Thankfully it didn’t and has instead materialised with a new spin on the concept, one that evokes both a supernatural horror but, more pertinently, a skew on a certain ‘90s thriller.
The film opens with a breathless escape. Cecilia (Elizabeth Moss) creeps from room to room collecting her things as her husband sleeps, drugged, in bed. Yes, we’re firmly in Sleeping With The Enemy territory here. But there is something strange about said house, it feels like somewhere Tony Stark would live complete with a basement filled with high-tech gadgetry.

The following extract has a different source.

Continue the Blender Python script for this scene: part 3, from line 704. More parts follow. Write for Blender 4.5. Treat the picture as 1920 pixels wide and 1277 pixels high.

Her escape complete Cecilia moves in with her friend James (Aldis Hodge) and his daughter Sydney (Storm Reid). But all is not what it seems and Cecilia begins to believe her husband Adrian (Oliver Jackson-Cohen) is still present in her life as strange things and dangerous events start to occur.
The Invisible Man comes from writer-director Leigh Whannell, the mind behind the original Saw. So the film is packed with smart scares and a rich, textured mystery that doesn’t keep you guessing but does keep you on edge. It’s far removed from Paul Verhoeven’s Hollow Man but, as all good Invisible Man stories should, plays inventively with the madness that comes with being not seen. And it is here that The Invisible Man really thrives, in building a level of psychosis albeit fleetingly.
The set-pieces are often Hitchcockian in the way they build and their visual execution is simple yet hugely effective. There are one or two missteps along the way but for the most part this is a resoundingly fun thriller that surprises in some of the jaw-dropping decisions it takes. That it seems to delicately set up a follow-up could play nicely into the idea of madness, should another brave filmmaker choose to take up the mantle.
Inventive, often thrilling and surprisingly shocking, The Invisible Man is a solid, Friday night thriller.